2002号室は寝室の他に二間あるゆったりした作りである。
テレビはない。
ホテル暴風雨の部屋の多くはそうである。
ホテル内にはテレビより面白いものがたくさんある。
で、サザエさんだ。
わたしの脳内はさきほどからある疑問でいっぱいなのだ。
ある疑問とはこれである。
「買い物しようと町まで出かけて財布を忘れる」のは愉快なことなのか?
人の失敗を笑うのは立派なことではないだろう。少なくとも現代の感覚においては。
しかしサザエさんの歌はそれを真っ向否定している。
みんなが笑って、子犬まで笑うのだ!
これは時代の違いなのだろうか?
この歌詞が書かれたのは40年以上前だろう。
当時は「人の失敗、面白いに決まってるじゃん!」でオーケーだったのか?
まあ財布を忘れなかったら、予定通り買い物して帰るだけだから、面白くもなんともないのは事実だ。
一方、忘れれば一応ネタになる。
「かごにいっぱい詰め込んでレジ並んでたら財布なかったのよー!」
そんなことがあればまあ人に話すよな。
そしてそこで期待しているのは「たいへんだったねえ」と同情されることではなく、「バッカだねえ」と笑われることだろう。
やっぱり愉快なのか。国民的番組に間違いはないのか。
2002号室にはテレビがないから、今でもサザエさんでこの歌が使用されているのか、わたしは知らない。いや今でもサザエさんが放映されているかさえわたしは知らない。最後に見たのは平成に入ったころではなかったか。

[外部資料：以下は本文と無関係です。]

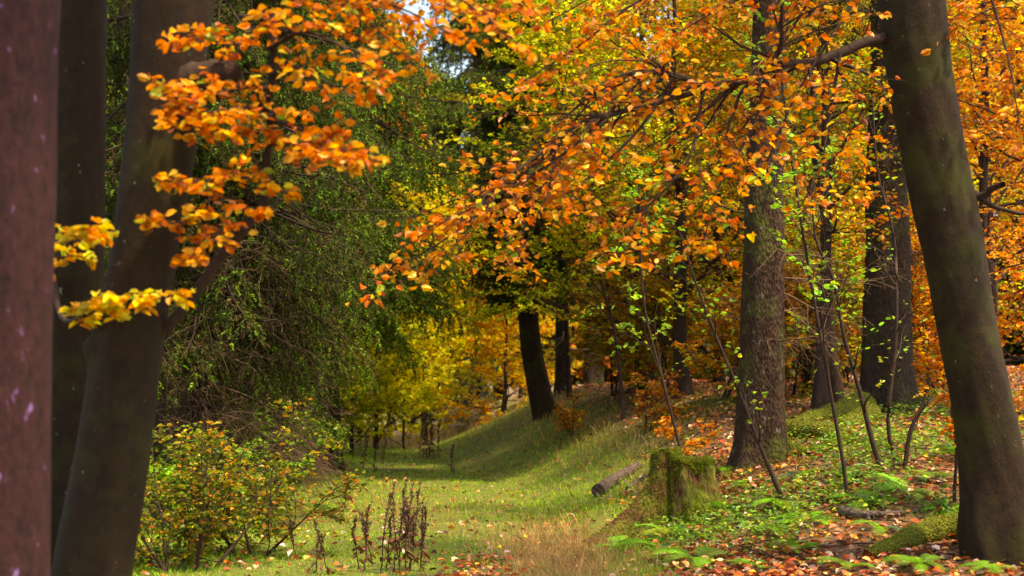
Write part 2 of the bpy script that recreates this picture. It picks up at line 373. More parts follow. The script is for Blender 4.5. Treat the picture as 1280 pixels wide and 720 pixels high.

28年前はなにげなく聞いていた。なぜ今ごろ突然こんな疑問にとらわれたのか、まるでわからないが、そういうことはあるものだ。
そしてもう一つの疑問も浮かんできた。
そう、あなたの推測はきっと正しい。
これだ。
「お魚くわえたドラ猫を裸足で追いかける」のは陽気なのか?
猫に魚を取られたら慌てるのはわかるし、慌てたあまり裸足で追いかけるさまは確かに可笑しい。 しかしそれは「陽気」なの? 陽気ってそんな意味だったかねえ?
まあなんというか、歌だけとっても一筋縄で行かない、さすが「サザエさん」である。
いつかもう一度見る日が来るであろうか。